It's hard to swim when everyone's green around the gills
by Tony Basilio
John had a bit of culture shock a few weeks back. He was away for several years in active duty with the U.S. military. The last game he witnessed in Neyland Stadium was the classic '85 Tennessee win over Bo Jackson and Auburn. Out of the military and excited to see the Vols play, John had a chance to come home to Neyland Stadium last week. Only the home he came home to had lost its hominess.
For the first time since '74 our football Vols enjoyed a season opener a couple of weeks back while playing to a less than capacity crowd. As temperatures cooled a week later, the Marshall game also failed to sell out. Where's B.B. King when you need him? It seems that when it comes to the spark and fervor around Tennessee football, the thrill is gone. The days of the scalped Vol tickets going for a week's wages is a thing of the past. These days, you are lucky to command a decent meal at a local dive with a pair on the fifty in Neyland Stadium.
Admit it! Tennessee fans aren't as passionate and excited to cheer for their team as before. Perhaps a trip inside Neyland Stadium reveals why. Like most major sports, the fan experience in Neyland seems to have little to do with the actual contest on the field. At least that's the opinion of those who facilitate these contests. In the house the General built, we must sadly admit that the game day experience is no longer about football.
It's about the spots and the presentation of product. Please don't get offended by this, but here's the truth. Commercialism has ruined Neyland Stadium. Give me the old days when I could see the Hill and not Bi-Lo Commercials. Nothing against Bi-Lo, they are cited here because that annoying sounder that runs during their jumbo-tron spots goes right through me. In fact, there are nights in January where that shrill is still reverberating through my bones.
Why aren't people as excited about UT football as they were 10 years ago? Doug Dickey's plan worked to perfection. They built it and we came. Members of the Tennessee family (of which I'm a proud member) paid mightily for the Dickey Plan as well. It seemed like such a great idea. The Dickey Plan was simple. UT's football program needed dough for facilities that would attract top talent, and then UT would take its rightful place in the pantheon of college football. For Dickey and his troops, congratulations are in order!
Tennessee's athletic department is a standard bearer for excellence when it comes to solvency. The lords of UT sports even delivered their national championship to the starving Vol faithful. Yet, five years later it seems some folks are finding other ways to spend fall Saturdays. Why is Big Orange Fever subsiding? I believe the trace of apathy rearing its ugly head has little to do with the win-loss record. It has everything to do with the fact that a disconnect has been created between the living Vol fan and the team they love.

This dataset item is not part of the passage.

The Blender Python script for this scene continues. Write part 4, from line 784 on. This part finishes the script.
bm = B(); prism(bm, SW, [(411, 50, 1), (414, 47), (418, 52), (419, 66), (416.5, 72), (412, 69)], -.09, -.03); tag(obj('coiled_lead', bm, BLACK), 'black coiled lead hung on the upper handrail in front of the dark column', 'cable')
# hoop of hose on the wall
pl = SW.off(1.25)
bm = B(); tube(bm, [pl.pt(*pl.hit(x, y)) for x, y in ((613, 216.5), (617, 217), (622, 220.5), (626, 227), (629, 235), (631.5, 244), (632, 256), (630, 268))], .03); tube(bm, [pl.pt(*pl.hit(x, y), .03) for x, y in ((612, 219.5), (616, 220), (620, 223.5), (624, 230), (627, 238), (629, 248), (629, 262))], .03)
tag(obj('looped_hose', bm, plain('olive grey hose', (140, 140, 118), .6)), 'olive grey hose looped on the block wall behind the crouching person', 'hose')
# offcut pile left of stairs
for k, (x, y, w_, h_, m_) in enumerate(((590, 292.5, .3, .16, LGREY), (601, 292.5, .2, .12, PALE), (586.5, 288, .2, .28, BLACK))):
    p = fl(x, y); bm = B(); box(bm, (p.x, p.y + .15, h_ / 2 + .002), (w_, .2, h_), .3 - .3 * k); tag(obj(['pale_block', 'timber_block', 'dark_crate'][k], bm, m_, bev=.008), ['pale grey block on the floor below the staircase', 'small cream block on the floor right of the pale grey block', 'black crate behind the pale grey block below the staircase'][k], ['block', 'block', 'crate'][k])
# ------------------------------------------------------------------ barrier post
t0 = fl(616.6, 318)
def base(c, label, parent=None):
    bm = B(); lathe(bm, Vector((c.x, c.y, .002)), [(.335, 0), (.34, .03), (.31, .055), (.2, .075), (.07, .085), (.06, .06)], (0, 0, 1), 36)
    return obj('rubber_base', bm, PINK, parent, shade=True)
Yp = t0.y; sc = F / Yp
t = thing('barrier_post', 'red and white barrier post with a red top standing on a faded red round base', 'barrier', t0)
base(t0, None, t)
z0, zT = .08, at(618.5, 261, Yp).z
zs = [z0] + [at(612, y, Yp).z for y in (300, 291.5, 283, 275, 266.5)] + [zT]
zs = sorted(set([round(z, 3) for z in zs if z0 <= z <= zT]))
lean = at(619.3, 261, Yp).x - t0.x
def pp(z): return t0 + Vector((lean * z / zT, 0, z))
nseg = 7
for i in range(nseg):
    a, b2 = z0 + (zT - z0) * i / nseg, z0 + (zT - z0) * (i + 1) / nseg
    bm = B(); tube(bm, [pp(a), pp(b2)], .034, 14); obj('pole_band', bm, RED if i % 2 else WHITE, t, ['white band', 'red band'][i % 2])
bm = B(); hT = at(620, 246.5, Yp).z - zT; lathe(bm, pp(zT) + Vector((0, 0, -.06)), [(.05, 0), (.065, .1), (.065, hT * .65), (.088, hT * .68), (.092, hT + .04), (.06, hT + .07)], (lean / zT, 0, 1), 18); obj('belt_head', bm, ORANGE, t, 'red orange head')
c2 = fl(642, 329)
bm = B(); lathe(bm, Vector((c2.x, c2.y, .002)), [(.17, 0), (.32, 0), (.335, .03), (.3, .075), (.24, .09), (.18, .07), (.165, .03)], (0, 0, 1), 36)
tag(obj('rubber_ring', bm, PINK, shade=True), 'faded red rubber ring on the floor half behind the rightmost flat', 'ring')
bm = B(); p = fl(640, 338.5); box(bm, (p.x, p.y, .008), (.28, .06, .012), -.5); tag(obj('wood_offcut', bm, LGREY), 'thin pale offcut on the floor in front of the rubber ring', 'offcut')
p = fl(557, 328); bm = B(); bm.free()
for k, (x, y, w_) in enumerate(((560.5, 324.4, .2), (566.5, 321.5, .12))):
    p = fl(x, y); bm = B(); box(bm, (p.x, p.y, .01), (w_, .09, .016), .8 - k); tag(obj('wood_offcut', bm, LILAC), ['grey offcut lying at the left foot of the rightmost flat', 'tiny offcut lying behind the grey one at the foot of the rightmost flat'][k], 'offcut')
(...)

Poll any 10 Vol fans and ask them who their favorite team was in the past 20 years. Most will tell you the '85 team. Why? Because that team played hard and did the unexpected. But even more toward the point, Tennessee was the underdog at that time, with the dilapidated facilities. It was an ugly duckling, blue-collar football team that had the gall to line-up with Jimmie Johnson's mighty Miami Hurricanes and just say no. It was also a football team comprised of players who today probably wouldn't even be invited as walk-ons to Tennessee.
East Tennessee in general and Knoxville specifically connects with underdogs. Why? Because we are a community and region of underdogs. We are viewed by the rest of the state as a stopping off point between Nashville and Asheville. And we know this and revel in the disdain that people in other parts of the state feel for us. Here's the dirty little secret: Tennessee's football program can never be the underdog again.
That Volunteer spirit of the Biblical David has been replaced by huge buildings, fulfilled promises and crass commercialism. The spirit of the marketing Goliath never ceases from the moment you walk into Neyland Stadium. It never ends. A far cry from my first trip into those now overly commercialized confines.
The first time I walked into Neyland Stadium, I was so enthralled by its simplicity. It was a clear, crisp fall afternoon in '87, UT against Auburn. There were a few signs in the stadium, yet nothing obtrusive. You could feel the game. There was actually silence during time-outs. You could collect your thoughts and prepare for a thrilling ending. That game ended in a tie. A tie! Ties were so college football! Here was the largest stadium in the nation, and yet it had a Wrigley Field aura about it. Neyland Stadium had soul! It had a purpose. Something that was hard to put your finger on. It was an unrefined, un-mined treasure. Now amid the constant bombardment of something called sports entertainment it is being exploited.